What Access is
To log on to the Internet, where you can browse information, view Web sites, retrieve data, and send or receive e-mail. The term "access" comes from the notion that you are accessing a computer system, known as a server, that enables you to connect to other computers and "get online." You can do this with a computer and a modem through a dial-up connection (via an ISP), or over a network (such as an office LAN). Access can also be used to describe the act of retrieving information. For example, "In order to access that file, you have to FTP into the server."
The meaning of HTML
Hypertext Markup Language. The lingua franca for publishing hypertext on the World Wide Web. HTML is a nonproprietary format based on SGML. It can be created and processed in a wide range of software programs, from simple plain text editors to WYSIWYG programs to sophisticated authoring tools.

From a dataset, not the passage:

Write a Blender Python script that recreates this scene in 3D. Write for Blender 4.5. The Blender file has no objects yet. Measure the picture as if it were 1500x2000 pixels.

HTML is a mark-up language (versus a programming language) that uses tags to structure text into headings, paragraphs, lists, and links (like those seen on the NetLingo.com HTML Code Cheat Sheet). It tells a Web browser how to display text and images. You can see a Web page's HTML code if you select "view source" from the View menu in your Web browser.
A question that often comes up is how to make HTML code be visible on a page and not execute? You do this by using the ASCII code equivalents of the "less than" and "greater than" symbols (this way it is interpreted as just text and not real HTML code).